Proposal Fading But Not Yet Gone

Infotech and the Law Jonathan Cain Proposal Fading But Not Yet Gone The proposed Article 2B of the Uniform Commercial Code, designed to create a uniform state law for software and other information product and service licensing, has not yet gone the way of the d

Infotech and the Law
Jonathan Cain

Jonathan Cain

Proposal Fading
But Not Yet Gone

The proposed Article 2B of the Uniform Commercial Code, designed to create a uniform state law for software and other information product and service licensing, has not yet gone the way of the dial telephone and the 300 baud modem, but it's far from healthy.

The scheduled vote to approve the draft article has been pulled from the agenda of the annual conference of Uniform State Law Commissioners, to be held this July. The draft has been sent back to committee for more work. This action guarantees it will be at least two years before the proposed law can be submitted to state legislatures for consideration.

In the meantime, some of the article's former advocates have withdrawn their support, and others are on the fence. Those software industry supporters that remain in favor of the draft contend that any changes to address the concerns of consumers, lenders and other interests will defeat Article 2B because licensers will reject any such amendments.

What went wrong, and what should software and information service vendors and consumers expect?

A Uniform Commercial Code is supposed to clarify the legal environment for commercial transactions, expand commerce by increasing the uniformity and predictability of law among the states, and provide default rules for those cases where the parties fail to cover a point of dispute in their contracts.

The UCC's Article 2 governs the sale of goods and has been part of the commercial legal landscape for many years. While the sale of software products arguably has been subject to Article 2, it hasn't covered licensing of information products and services. The Article 2B project was initiated to try to develop a uniform code that would cover software and information product and services licensing.

The result, as it stands today, is a confused, occasionally contradictory mix of concepts derived from the law of the sale of goods; software and information licensing practices developed in decades of effort by lawyers for software developers, motion picture studios and book publishers to enhance the interests of their clients; and occasional concessions to consumer advocates who charged that earlier drafts of the article were weighted too heavily against licensees.

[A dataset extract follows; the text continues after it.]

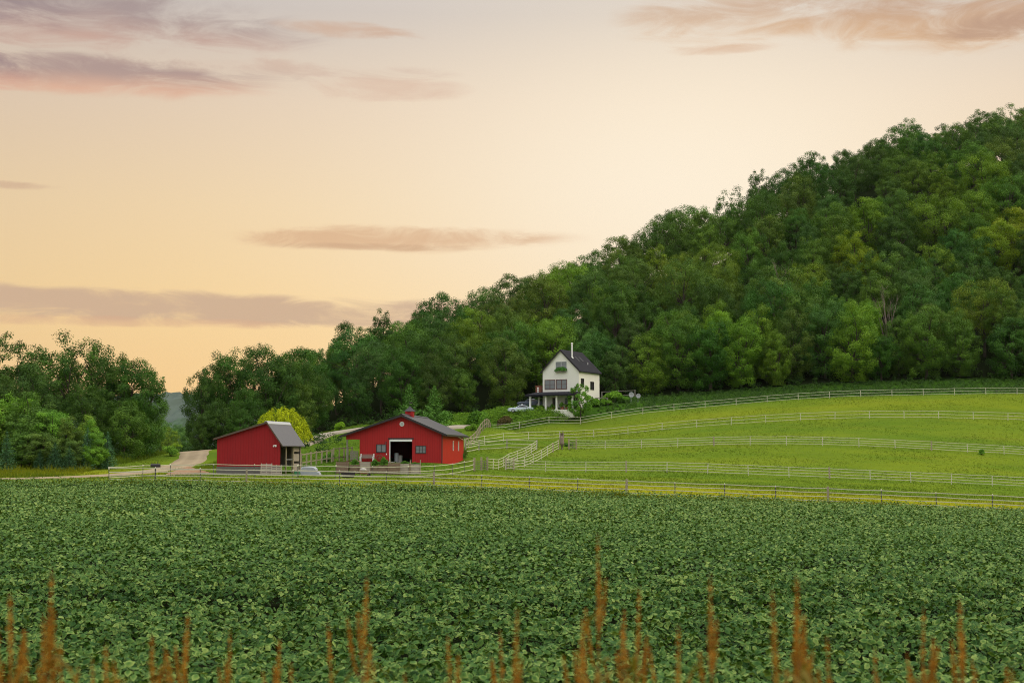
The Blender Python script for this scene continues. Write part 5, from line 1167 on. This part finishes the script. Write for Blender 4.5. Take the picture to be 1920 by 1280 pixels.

The draft is far from a simple, clear statement of accepted principles of commercial law. It chooses sides in contentious areas of legal debate and invites conflict with federal patent and copyright law. Most important, it would change the law in several critical areas.

One hot area of legal debate has been the enforceability of shrink-wrap or "click-wrap" software licenses, especially in cases where the buyer was not even aware of the terms of the license when he made the purchase. The draft clearly comes down in favor of the enforceability of such license agreements, but provides that if the buyer in a so-called "mass market" transaction immediately returns the software after he has a chance to read the agreement, he can obtain a refund.

Another area of debate involves the extent to which software and information vendors can maintain restrictions on using licensed property that exceed the protections offered by federal copyright and patent law.

Federal law does not grant licensers unlimited control over their intellectual property; it balances their rights with the interests of licensees and society as a whole to use the property. Article 2B would purport to give licensers greater control over the "downstream" use of their software or information, to such a degree that these private rights
would become equivalent to or exceed copyrights.

One apparently mundane detail that will have great economic significance involves the freedom of a licenser, particularly of a mass market product or a product or service sold through electronic commerce, to name the forum where disputes may be brought. The ability to require buyers to resolve disputes in a distant forum can be a overwhelming advantage to the seller.

These problems will not be easily resolved. The 2B drafting committee has worked four years to produce the draft. A vote was deferred last summer to give the committee another year to refine it. Another year of effort and several contentious drafting meetings later, the draft is no closer to approval. Some participants suggest it may languish so long that the effort will be effectively abandoned.

More likely, the ambitious scope of Article 2B will be narrowed and efforts will be made to sidestep some of the more intractable issues. Even if the resulting article does not cover every licensing issue, and even if it is not uniformly adopted by state legislatures, it will be used by courts struggling with new situations as a guide to accepted principles of commercial law.